From the Post:
Starchitect's renovation of AGO a real work of art
Renowned Architect Scores Big At Art Gallery
Peter Kuitenbrouwer, National Post
Published: Thursday, September 06, 2007
Dundas and McCaul is one of Toronto's great corners, cluttered with streetcar tracks and overhead wires. The crazy Ontario College of Art and Design tabletop looms just down the street; on the north side of Dundas stand Victorian and Georgian houses in yellow brick. Art students mingle with women lugging granny carts of groceries.
I winced when workers here tore down the red-brick AGO, that grand curved shed in the industrial style -- built in 1993 -- and brought in Frank Gehry, the L.A. starchitecht who channeled his Hogtown roots to announce his design for the new AGO was inspired by a hockey rink, for God's sake.
But now that I've toured the place, I'm optimistic: Mr. Gehry seems to have designed a building in which to put art.

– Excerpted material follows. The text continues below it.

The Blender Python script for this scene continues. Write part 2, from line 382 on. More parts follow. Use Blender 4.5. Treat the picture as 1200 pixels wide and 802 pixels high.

It's in contrast to Daniel Libeskind's "Crystal" up the street at the Royal Ontario Museum, where form trumps function. Proof: the ROM opened an empty building in June; curators in its new Textile Gallery are still puzzling how to hang tapestries in a space with no actual walls.
Sure, the AGO reno is six months behind schedule and costs have ballooned: from $190-million in 2004 to $254-million today. (The AGO has raised about $158-million from private sources and $67-million from governments, and needs $30-million more from someone.) But as a space to view a collection, the AGO kicks the ROM's ass.
"For us it's not only about the building but about the content," says Mike Mahoney, senior project manager, the closest he'll come to answering my question comparing the AGO to the ROM.
Our tour begins one floor below the street, in the future Thomson Ship Model Gallery (perhaps a bit of a stretch for the AGO, but okay).
Next we go to the ground floor; the new AGO entrance on Dundas Street is at the centre of the building.
It is now a much simpler layout than the old AGO. Mr. Mahoney points out Ambar limestone from Spain, which will cover the main floor. The teardrop shapes are wheelchair ramps covered in laminated vertical grain Douglas fir.
On the east end a restaurant is coming together; the unfinished bar looks like an homage to Libeskind, a crazy geometric construct in iron beams. Unlike the old AGO's eatery, this restaurant can stay open, with a separate Dundas entrance, when the museum closes.
Upstairs we go to galleries where Thompsons and Kreighoffs will hang in rooms whose skylights will let in enough natural light to illuminate but not damage the paintings.
From there we step out into the Galleria Italia, a 150-metre long, glass-faced hall named for 21 Italian-Canadian donors who plunked down $500,000 each. The ribs, of laminated Douglas fir from Penticton, B.C., are in place, still wrapped in green plastic.
Workers will actually bend glass panes on site to fit in frames along this huge expanse -- a stunt, Mr. Mahoney says, that Mr. Gehry has only tried once before, in New York. Standing here, I get it: the galleria will be a sublime place to view scupture, and also to admire the Victorian houses across Dundas. It connects the AGO to the 'hood.
"The wood is a very warm and residential material," explains Mr. Mahoney.
Then we head up the tower. On the fifth level is a spectacular space, with nine-metre ceilings and a glorious view south across Grange Park and down John Street to the Rogers Centre.
Workers will wrap this tower with 5,285 sheets of tinted blue titanium from Kyoto. Mr. Mahoney skips excitedly from floor to floor and down a wooden ladder connecting pieces of the unfinished corkscrew staircase.
He dashes under sparks spraying from a welder's torch.
"My wife will kill me if I come home with another shirt that's been scorched," he says.
Next month the AGO locks its doors for most of a year, and hopes to reopen, filled with its art, in the fall of 2008. Mr. Mahoney may lose a few more shirts in the interim, but it will be worth it.